Есть речи—значенье Темно иль ничтожно,

Но им без волненья Внимать невозможно.

Вот почему ищете смысла стихов не только в словах, их составляющих. Так же и классовую борьбу, борьбу с пережитками капитализма в сознании мы должны уметь продвинуть «внутрь» поэзии, в музыке инверсий и рифм научиться узнавать походку большевика, как по шагам и голосу мы издали узнаем близких нам людей. Понимать идею стихотворения в ее опосредствовании. Сколько по­желаний и клятв по этому поводу — и в общем сколько робости, неуменья, ссылок на формализм при попытках рассматривать стихи не только как рифмованную публи­цистику. А может быть, и мало любви. Поэзию надо лю­бить, чтобы понимать ее.

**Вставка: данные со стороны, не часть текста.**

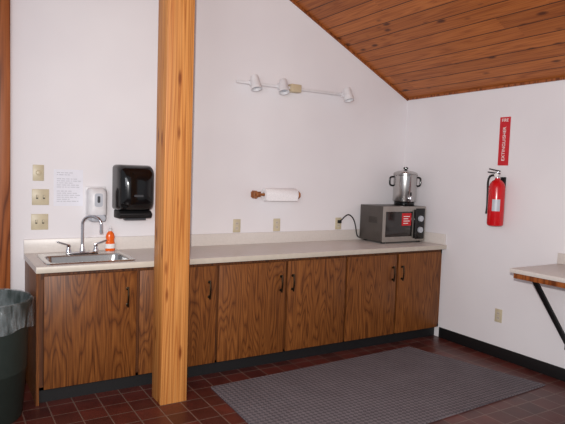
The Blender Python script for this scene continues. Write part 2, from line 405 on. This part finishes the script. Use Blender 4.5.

В свете этих мыслей я хотел бы разобрать четыре книжки лирических поэтов. Если поэзия—душа всякого искусства, то лирика — душа поэзии. Так — или почти так—го­ворил еще Жан Поль Рихтер. И он был прав здесь, если не придираться к немодному покрою его терминоло­гии. В лирике, в этом самом личном и субъективном, «в этой теме и личной и мелкой, перепетой не раз и не пять», в самом интимном, где человек устраивает мир как бы для себя, и интересней всего подглядеть, как же действи­тельный мир, наш социалистический мир, переделал че­ловека. Вот сегодня, на рубеже двух пятилеток—о чем же сокровенно мечтают люди, живущие в Стране советов, и о чем они поют? Я выбрал четыре книжки, недавно вышедщие, которые, как мне кажется, социально звучат, как три разных голоса, которые в известной мере вос­производят борющиеся мотивы нашей действительности. Эти книги: «Второе рождение» Б.Пастернака, «Победи­тели» и «Последняя ночь» Э. Багрицкого и «Работа и любовь» Яр.Смелякова. При всех различиях своих есть в них и нечто общее. Я бы назвал это лирикой принципов, по­тому что именно эта внутренняя борьба, стремление не только «петь», но и решать некие общие жизненные во­просы определяет облик этих лирических документов, всю их «музыку».

И не это ли в конечном счете больше всего приковывает нас в искусстве, которое только потому и живо для нас, что в нем бьется сама жизнь?

 


 [U1]Известная ошибка Белинского. Это стихи не Шекспира, а Полевого. Для существа дела это, впрочем, не имеет значения.

 

 [U2][1] Сельвинскому как поэту вообще очень свойственно это чувство смыслового «оттенка материала». Помните список убитых, оглашае­мый в «Командарме-2»: «Володин, Володкин, Воложкин, Волошин, Волощенко, Вол-Волошевич, Волов» и т. д. Интересно, что лефовской школе с ее разработкой звучаний («Вам на Пэ, а мне на Эм») это было чуждо. Маяковскому не понравилось. Однажды он сказал мне. «Что за переписывание телефонной книги у Сельвинского! Это лень, а не работа». Однако, отдавая должное Маяковскому, мы будем объ­ективны. Здесь уместно будет повторить слова Белинского: «Какое глубокое впечатление производит на душу это повторение од­ного и того же слова с незначительным грамматическим изменением». «Незначительность» грамматики еще значительнее подчеркивает гибель людей, от которых осталась лишь вереница фамилий.